Both players easily have top 100 potential, but consistency, pad level and technique have been major concerns. Tillery has been held back by character issues, but if he has figured things out, his stock might be ready to soar. Brown has already received a ton of hype, and if Saturday is any indication, he's finally ready to live up to it.

Wide receivers steal the show

From Texas Tech's T.J. Vasher's absurd one-handed catch to Ole Miss' DaMarkus Lodge's sideline tap dance to Miami's Jeff Thomas' deft snag with a single hand on a throw well behind him to Deebo Samuel's one-armed end zone snag, the college football landscape was lit up with incredible catches this weekend. Among the notable full game performances:

J.J. Arcega-Whiteside, Stanford: 6-226-3 vs. San Diego State

Emmanuel Hall, Missouri: 4-171-2 vs. UT-Martin

David Sills, WVU: 7-140-2 vs. Tennessee

N'Keal Harry, Arizona State: 6-140-2 vs. UTSA

Marquise Brown, Oklahoma: 6-143-1 vs. Florida Atlantic

Jeff Thomas, Miami: 5-132-o vs. LSU (not draft-eligible yet, sadly)

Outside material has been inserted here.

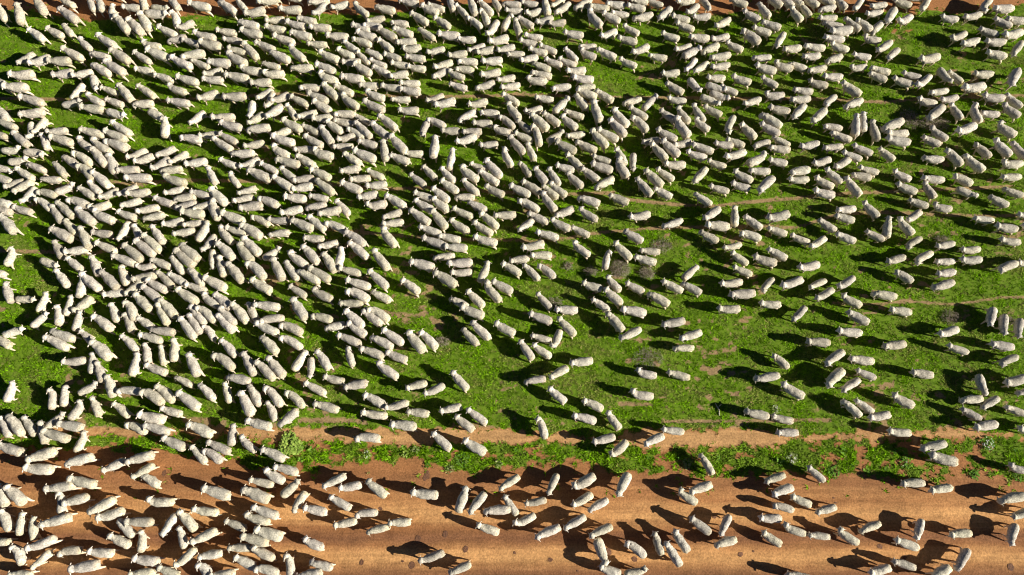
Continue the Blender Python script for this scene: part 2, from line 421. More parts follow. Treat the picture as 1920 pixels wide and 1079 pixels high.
G1, G2 = (0.15, 0.26, 0.035), (0.37, 0.47, 0.10)
B1, B2 = (0.13, 0.19, 0.045), (0.30, 0.34, 0.13)
D1, D2 = (0.07, 0.17, 0.018), (0.15, 0.29, 0.035)
leafy("leafy_bush", 543, 834, 0.50, 0.28, 420, 0.14, (G1, G2), "bright green leafy bush beside the sandy path, largest plant in the verge", "bush")
WG = "weeds growing in the grass verge"
for (u, v, rr, hh, nl, sz, pal, fl, lab) in [
        (688, 853, 0.24, 0.22, 90, 0.12, (G1, G2), 8, "pale green weed clump at the left end of the verge near the dead leaves"),
        (759, 852, 0.18, 0.22, 70, 0.11, (G1, G2), 0, "small upright green weed just below the sandy path near the middle"),
        (779, 844, 0.20, 0.2, 70, 0.10, (B1, B2), 0, "grey green weed touching the lower edge of the sandy path"),
        (843, 879, 0.26, 0.16, 90, 0.09, (B1, B2), 0, "low grey green weed mat at the bottom edge of the verge"),
        (866, 862, 0.42, 0.2, 150, 0.13, (D1, D2), 0, "dark green weed patch spreading onto the red road edge"),
        (936, 870, 0.24, 0.18, 80, 0.11, (B1, B2), 0, "isolated grey green rosette on bare soil above the road"),
        (1288, 868, 0.27, 0.22, 80, 0.15, (B1, B2), 0, "blue green weed lying in the shadow of a sheep by the road"),
        (1484, 860, 0.34, 0.22, 120, 0.12, (B1, B2), 16, "white flecked grey green weed between two shadows in the verge"),
        (1454, 768, 0.26, 0.18, 80, 0.11, (B1, B2), 6, "grey green weed above a sheep near the upper edge of the path"),
        (1564, 884, 0.33, 0.24, 120, 0.14, (D1, D2), 0, "round deep green weed standing alone at the road edge"),
        (1700, 868, 0.34, 0.26, 120, 0.13, (D1, D2), 4, "dark leafy weed below a pair of sheep in the right verge"),
        (1852, 832, 0.42, 0.3, 170, 0.13, (D1, D2), 34, "tall weed sprinkled with white blossom beside the sandy path"),
        (1828, 890, 0.28, 0.22, 90, 0.13, (D1, D2), 0, "deep green weed at the right edge of the dirt road"),
        (1908, 893, 0.26, 0.22, 80, 0.13, (D1, D2), 0, "rightmost green weed along the edge of the dirt road"),
        (374, 832, 0.2, 0.18, 70, 0.13, (G1, G2), 0, "small leafy weed between sheep at the left end of the verge")]:
    leafy("weed_plant", u, v, rr * 0.75, hh * 0.55, int(nl * 0.6), sz * 0.78, pal, lab, "weed", WG, fl)
# small weeds nobody would count fill the verge
vs_, fs_, cs_ = [], [], []
NW = 70
wu = rng.uniform(300, 1990, NW); wv = rng.uniform(830, 900, NW)
wx, wy = to_world(wu, wv, 0.0)
bw = bareness(wx, wy)
for s in range(NW):
    if bw[s] > 0.55: continue
    zz = float(height(wx[s:s + 1], wy[s:s + 1])[0]); rr = random.uniform(0.06, 0.15)
    base_c = np.array(random.choice([D1, D2, G1, D2]))
    for j in range(11):
        a = random.uniform(0, 6.283); q = rr * random.uniform(0.1, 0.6); c = Vector((wx[s] + math.cos(a) * q, wy[s] + math.sin(a) * q, zz + random.uniform(0.03, 0.12)))
        d = Vector((math.cos(a), math.sin(a), random.uniform(-0.1, 0.7))).normalized(); sd_ = d.cross(Vector((0, 0, 1))).normalized(); L = rr * random.uniform(0.7, 1.2)
        i0 = len(vs_); vs_ += [tuple(c), tuple(c + d * L * 0.5 + sd_ * L * 0.3), tuple(c + d * L), tuple(c + d * L * 0.5 - sd_ * L * 0.3)]; fs_.append((i0, i0 + 1, i0 + 2, i0 + 3))
        cs_ += [base_c * random.uniform(0.7, 1.25)] * 4
o = bpy.data.objects.new("weeds", np_mesh("weeds", np.array(vs_), np.array(fs_), m_leaf, np.array(cs_))); col.objects.link(o)
tag(o, "low broad leaved weeds mixed into the grass verge", "weeds", None, "stuff")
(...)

DaMarkus Lodge, Ole Miss: 6-96-0 vs. Texas Tech

A.J. Brown, Ole Miss: 7-93-1 vs. Texas Tech

D.K. Metcalf, Ole Miss: 4-81-1 vs. Texas Tech

Evaluating a lopsided Week 1 in college football

As an analyst scouting with an eye toward the 2019 NFL Draft each week, evaluating the early portions of college football season can be very dangerous. You've waited months to see these players in action after scouting and projecting them all summer, and that anticipation can often lead to a hasty process of crowning players based on their performances against vastly inferior competition.

As a college football fan, I'm excited that Deebo Samuel and Bryan Edwards and Dre'Mont Jones and Nick Bosa and Drew Lock and Justin Herbert all looked really good this week. As an NFL draft analyst, I almost ignore those performances against teams that simply don't offer any real measuring stick by which to judge those players' ability to play in the NFL.

Patience is a virtue for a reason. When Ohio State plays Michigan and Wisconsin and Penn State, then I'll have the measuring stick I need to properly evaluate their guys. In the meantime, as an analyst I try to focus all my energy on the games between much more evenly-matched opponents early in the season, which kept me pretty busy this weekend.